I motivi dietro l’ossessione complottista sulla vicenda di Epstein
Perché questo dramma di secondo piano sia diventato tanto importante è una domanda che tormenta da anni i commentatori americani e che, nelle ultime settimane, anche Trump è stato costretto a porsi mentre il caso Epstein gli esplodeva fra le mani. «Non capisco perché il caso di Jeffrey Epstein dovrebbe interessare a qualcuno», ha detto. «È roba piuttosto noiosa. È sordida, ma è noiosa, e non capisco perché se ne continui a parlare».
Secondo David French, editorialista del New York Times, la vicenda è assurta a elemento d’accusa contro la classe dirigente americana e contro un governo percepito come oscurato da troppe zone d’ombra. Per il Wall Street Journal, invece, è la conseguenza della speculazione sulle teorie del complotto cui Trump è dedito da prima che si candidasse alla presidenza.

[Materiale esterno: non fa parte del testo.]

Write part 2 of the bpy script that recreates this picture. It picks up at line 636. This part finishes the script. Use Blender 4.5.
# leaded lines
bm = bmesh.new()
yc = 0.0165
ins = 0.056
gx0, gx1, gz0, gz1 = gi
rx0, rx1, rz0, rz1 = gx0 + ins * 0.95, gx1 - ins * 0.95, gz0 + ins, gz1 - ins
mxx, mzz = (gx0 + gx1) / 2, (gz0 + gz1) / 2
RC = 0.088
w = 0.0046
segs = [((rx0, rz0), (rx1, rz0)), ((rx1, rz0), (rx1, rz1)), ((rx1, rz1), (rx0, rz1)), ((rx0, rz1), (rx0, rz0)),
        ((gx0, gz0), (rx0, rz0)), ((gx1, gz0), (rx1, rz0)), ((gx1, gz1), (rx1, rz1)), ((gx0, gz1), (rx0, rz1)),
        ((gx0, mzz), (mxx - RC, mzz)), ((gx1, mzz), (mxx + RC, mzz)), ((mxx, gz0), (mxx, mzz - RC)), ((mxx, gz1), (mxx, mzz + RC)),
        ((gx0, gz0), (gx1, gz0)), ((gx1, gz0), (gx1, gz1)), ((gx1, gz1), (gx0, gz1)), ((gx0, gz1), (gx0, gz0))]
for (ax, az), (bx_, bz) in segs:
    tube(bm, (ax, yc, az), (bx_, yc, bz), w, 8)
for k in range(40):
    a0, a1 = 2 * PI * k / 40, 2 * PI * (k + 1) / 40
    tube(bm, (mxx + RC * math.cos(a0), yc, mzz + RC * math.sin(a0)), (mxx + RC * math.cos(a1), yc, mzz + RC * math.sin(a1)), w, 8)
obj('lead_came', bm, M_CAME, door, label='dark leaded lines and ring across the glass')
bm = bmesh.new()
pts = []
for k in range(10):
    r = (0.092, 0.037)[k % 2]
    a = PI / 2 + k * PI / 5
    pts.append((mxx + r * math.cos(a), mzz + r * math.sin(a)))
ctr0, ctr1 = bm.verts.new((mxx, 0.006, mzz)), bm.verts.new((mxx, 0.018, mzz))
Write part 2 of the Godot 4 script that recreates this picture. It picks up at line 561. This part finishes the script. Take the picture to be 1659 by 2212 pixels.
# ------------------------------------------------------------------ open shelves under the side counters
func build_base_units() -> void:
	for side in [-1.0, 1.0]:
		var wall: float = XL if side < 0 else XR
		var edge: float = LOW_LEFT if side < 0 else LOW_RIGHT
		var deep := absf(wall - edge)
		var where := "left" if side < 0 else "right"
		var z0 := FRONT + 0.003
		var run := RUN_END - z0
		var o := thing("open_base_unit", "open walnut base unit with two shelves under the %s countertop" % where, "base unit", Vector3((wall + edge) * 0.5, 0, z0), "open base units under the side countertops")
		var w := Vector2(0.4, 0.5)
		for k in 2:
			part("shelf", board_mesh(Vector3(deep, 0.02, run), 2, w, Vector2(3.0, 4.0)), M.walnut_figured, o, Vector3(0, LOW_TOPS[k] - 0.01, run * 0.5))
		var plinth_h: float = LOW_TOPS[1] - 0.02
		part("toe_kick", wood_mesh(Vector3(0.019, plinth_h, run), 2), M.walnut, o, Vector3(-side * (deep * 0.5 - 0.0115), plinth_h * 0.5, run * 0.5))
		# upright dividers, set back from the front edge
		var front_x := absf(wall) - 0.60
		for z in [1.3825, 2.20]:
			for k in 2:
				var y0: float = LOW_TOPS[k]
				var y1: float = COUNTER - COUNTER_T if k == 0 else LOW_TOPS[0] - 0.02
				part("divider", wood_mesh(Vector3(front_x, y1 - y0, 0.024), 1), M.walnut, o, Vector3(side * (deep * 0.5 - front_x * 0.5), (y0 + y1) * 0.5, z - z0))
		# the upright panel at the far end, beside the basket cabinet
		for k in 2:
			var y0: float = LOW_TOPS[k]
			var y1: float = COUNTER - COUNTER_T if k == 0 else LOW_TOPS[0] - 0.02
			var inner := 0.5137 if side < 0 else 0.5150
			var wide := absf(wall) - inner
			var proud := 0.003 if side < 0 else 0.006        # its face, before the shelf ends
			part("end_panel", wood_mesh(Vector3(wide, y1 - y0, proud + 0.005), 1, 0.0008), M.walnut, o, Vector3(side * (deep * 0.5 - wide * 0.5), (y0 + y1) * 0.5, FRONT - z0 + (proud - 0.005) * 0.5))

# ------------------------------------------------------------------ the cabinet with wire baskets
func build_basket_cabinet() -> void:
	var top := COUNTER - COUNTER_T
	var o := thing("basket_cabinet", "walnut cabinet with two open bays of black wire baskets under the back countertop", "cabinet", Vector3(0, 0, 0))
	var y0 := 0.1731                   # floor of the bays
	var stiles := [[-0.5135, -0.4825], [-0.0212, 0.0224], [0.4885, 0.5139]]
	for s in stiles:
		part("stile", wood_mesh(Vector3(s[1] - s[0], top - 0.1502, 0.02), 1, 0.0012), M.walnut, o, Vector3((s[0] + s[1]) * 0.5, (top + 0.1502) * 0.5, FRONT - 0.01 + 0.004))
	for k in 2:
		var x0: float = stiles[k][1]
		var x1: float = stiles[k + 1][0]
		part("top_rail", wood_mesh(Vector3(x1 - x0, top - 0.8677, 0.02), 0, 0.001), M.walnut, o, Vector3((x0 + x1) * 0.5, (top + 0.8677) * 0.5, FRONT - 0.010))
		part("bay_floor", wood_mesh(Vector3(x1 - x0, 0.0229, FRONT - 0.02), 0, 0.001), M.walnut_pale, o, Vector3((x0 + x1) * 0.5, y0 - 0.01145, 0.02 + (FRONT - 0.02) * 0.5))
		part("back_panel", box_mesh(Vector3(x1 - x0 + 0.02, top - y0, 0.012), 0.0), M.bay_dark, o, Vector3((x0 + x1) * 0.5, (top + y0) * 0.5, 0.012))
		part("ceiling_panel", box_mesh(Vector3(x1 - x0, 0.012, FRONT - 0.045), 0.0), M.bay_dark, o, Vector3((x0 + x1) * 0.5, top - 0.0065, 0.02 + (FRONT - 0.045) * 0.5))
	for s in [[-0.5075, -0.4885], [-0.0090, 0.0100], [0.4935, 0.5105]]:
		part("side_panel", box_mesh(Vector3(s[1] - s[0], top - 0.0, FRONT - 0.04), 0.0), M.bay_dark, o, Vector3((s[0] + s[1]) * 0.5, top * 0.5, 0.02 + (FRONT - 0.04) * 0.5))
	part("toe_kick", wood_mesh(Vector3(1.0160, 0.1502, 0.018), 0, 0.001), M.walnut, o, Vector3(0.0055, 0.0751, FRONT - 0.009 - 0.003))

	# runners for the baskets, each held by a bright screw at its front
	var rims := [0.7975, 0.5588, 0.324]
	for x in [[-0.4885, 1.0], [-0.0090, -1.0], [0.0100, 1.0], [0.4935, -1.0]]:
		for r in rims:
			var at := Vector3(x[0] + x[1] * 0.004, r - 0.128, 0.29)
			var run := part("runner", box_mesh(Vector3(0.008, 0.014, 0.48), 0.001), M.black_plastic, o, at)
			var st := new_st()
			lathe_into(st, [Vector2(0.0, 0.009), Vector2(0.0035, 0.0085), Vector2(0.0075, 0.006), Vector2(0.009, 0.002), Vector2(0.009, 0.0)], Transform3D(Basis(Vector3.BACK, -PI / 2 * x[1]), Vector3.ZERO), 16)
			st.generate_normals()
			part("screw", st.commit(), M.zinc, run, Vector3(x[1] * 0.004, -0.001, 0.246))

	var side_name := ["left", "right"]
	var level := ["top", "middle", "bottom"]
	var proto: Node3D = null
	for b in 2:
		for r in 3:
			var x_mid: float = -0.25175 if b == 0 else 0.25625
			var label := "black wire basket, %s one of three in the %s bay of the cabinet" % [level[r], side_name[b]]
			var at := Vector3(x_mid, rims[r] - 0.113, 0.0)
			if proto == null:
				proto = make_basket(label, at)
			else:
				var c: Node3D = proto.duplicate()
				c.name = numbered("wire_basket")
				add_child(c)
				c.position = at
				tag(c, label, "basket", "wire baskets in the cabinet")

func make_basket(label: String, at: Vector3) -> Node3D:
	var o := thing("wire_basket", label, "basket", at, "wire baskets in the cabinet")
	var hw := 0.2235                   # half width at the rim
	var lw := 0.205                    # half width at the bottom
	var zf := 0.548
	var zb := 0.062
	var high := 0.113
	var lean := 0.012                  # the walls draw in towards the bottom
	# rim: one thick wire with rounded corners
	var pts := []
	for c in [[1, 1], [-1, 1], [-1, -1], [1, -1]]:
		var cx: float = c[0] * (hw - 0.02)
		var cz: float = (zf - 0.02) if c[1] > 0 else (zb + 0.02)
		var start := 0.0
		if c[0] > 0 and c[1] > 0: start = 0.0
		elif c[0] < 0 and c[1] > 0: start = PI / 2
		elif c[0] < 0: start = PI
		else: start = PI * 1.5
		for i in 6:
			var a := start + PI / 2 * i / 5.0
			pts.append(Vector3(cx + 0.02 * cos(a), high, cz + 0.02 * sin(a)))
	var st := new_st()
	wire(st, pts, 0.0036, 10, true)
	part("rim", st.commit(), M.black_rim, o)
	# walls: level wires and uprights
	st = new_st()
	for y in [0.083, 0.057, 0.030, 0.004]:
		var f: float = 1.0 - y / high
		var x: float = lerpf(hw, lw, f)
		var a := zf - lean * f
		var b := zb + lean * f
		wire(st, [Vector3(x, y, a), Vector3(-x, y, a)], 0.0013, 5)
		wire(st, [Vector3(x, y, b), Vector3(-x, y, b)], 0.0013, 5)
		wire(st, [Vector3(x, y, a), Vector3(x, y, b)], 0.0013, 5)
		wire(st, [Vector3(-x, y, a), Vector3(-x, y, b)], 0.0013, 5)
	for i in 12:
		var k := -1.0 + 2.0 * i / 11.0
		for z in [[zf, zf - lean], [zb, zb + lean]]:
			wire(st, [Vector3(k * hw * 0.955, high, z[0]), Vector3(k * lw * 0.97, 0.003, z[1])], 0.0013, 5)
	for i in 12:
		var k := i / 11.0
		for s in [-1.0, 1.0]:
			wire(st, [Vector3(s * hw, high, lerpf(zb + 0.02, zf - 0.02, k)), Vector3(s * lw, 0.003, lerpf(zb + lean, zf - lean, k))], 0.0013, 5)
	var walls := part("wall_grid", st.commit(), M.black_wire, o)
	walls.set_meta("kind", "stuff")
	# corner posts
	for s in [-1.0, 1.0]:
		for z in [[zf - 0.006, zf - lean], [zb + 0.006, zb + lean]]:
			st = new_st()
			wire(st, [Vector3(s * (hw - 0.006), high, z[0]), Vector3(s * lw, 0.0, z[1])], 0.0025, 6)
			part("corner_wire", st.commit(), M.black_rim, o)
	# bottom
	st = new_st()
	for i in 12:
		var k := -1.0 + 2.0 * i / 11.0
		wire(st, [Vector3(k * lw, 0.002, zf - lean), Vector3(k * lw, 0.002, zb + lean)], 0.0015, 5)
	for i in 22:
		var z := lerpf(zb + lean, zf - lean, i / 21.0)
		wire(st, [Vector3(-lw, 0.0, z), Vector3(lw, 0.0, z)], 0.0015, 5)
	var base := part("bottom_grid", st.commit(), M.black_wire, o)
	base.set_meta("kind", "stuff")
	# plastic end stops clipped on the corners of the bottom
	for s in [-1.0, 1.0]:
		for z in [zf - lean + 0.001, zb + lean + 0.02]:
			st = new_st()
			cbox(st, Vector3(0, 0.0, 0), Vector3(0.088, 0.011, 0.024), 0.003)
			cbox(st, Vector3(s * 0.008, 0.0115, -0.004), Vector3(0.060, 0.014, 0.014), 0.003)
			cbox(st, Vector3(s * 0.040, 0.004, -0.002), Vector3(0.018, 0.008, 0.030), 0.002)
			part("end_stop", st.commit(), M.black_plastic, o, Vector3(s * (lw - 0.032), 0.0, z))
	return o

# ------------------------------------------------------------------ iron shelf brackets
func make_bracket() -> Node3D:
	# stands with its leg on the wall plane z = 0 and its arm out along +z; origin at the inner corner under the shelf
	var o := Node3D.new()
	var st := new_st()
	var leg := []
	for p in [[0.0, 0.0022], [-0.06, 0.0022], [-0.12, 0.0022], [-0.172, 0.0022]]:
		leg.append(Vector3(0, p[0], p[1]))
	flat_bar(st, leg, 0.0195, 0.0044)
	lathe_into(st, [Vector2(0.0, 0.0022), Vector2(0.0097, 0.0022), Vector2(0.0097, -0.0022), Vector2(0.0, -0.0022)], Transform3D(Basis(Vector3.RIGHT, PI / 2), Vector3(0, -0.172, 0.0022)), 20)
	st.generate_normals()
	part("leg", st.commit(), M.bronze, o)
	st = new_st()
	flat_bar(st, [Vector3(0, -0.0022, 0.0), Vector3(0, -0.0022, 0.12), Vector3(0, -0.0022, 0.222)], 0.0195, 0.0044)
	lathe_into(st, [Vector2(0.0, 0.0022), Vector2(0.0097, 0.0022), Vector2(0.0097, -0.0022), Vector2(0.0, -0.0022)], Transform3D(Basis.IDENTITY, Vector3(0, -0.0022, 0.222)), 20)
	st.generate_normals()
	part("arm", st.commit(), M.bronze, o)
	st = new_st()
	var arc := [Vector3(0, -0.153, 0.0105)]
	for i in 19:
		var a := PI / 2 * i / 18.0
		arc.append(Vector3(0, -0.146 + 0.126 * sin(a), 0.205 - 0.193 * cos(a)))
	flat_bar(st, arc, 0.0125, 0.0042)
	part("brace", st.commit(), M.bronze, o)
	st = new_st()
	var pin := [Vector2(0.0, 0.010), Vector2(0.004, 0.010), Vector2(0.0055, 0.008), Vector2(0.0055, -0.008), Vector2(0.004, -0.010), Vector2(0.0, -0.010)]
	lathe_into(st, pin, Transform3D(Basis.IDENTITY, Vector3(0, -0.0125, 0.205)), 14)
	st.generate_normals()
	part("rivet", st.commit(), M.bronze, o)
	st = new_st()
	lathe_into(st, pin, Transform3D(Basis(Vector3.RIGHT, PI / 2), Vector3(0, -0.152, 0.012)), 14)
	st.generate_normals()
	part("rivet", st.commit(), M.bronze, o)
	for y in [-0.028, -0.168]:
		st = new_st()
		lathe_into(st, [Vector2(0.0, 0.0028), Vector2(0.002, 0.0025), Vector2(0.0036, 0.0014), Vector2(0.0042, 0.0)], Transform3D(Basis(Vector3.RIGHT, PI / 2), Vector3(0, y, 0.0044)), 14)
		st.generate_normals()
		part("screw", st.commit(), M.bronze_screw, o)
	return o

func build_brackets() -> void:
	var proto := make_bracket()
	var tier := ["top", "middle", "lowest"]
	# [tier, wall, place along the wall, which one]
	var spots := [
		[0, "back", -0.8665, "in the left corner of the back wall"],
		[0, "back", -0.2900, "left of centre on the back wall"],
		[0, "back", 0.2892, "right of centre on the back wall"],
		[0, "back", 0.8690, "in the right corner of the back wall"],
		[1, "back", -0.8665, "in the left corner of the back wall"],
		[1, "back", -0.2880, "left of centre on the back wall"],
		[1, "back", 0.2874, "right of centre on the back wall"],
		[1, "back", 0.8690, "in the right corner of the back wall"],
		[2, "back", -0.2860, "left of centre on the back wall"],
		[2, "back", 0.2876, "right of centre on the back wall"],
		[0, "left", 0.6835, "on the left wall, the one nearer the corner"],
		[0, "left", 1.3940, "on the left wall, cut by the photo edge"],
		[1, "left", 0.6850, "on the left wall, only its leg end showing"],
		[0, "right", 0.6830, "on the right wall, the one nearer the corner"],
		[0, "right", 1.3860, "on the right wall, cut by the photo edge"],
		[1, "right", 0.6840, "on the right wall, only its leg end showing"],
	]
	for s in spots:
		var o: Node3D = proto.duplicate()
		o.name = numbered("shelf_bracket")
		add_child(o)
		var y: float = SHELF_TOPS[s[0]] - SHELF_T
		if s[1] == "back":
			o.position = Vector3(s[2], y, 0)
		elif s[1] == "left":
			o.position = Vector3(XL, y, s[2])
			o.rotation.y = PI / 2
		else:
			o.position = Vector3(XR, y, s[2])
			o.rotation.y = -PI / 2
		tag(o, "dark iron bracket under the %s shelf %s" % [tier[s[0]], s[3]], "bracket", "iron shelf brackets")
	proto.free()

«Queste ipotesi, però, non spiegano a sufficienza perché ci sia un’ossessione specifica per Epstein e per la pedofilia», ha riflettuto Amanda Marcotte su Salon. Secondo la giornalista, le teorie del complotto su Epstein sono un meccanismo psicologico di coping, una strategia di adattamento emotivo e cognitivo per sopportare l’evidenza che Trump e la sua cerchia mentano di continuo senza alcun pudore e si trascinino problemi di natura giudiziaria e morale difficilmente sostenibili per la persona media. Solo immaginando che i democratici siano precipitati in un abisso di depravazione totale, come la pedofilia, e che Trump, pur con i suoi difetti, sia il solo impegnato a combatterlo senza riserve, i supporter MAGA ottengono la licenza per assolvere sé stessi e il loro leader e, soprattutto, per autorappresentarsi come “i buoni”.
Il caso Epstein è, in effetti, solo l’esempio più vistoso di come opera il sistema mediatico trumpiano, costantemente alla ricerca di teorie del complotto per intrappolare l’elettorato di destra in una bolla di disinformazione e in una gabbia di polarizzazione politica. Ma è anche la dimostrazione del legame ormai indissolubile del partito repubblicano con imbarazzanti figure complottiste, fino ai più alti livelli del governo.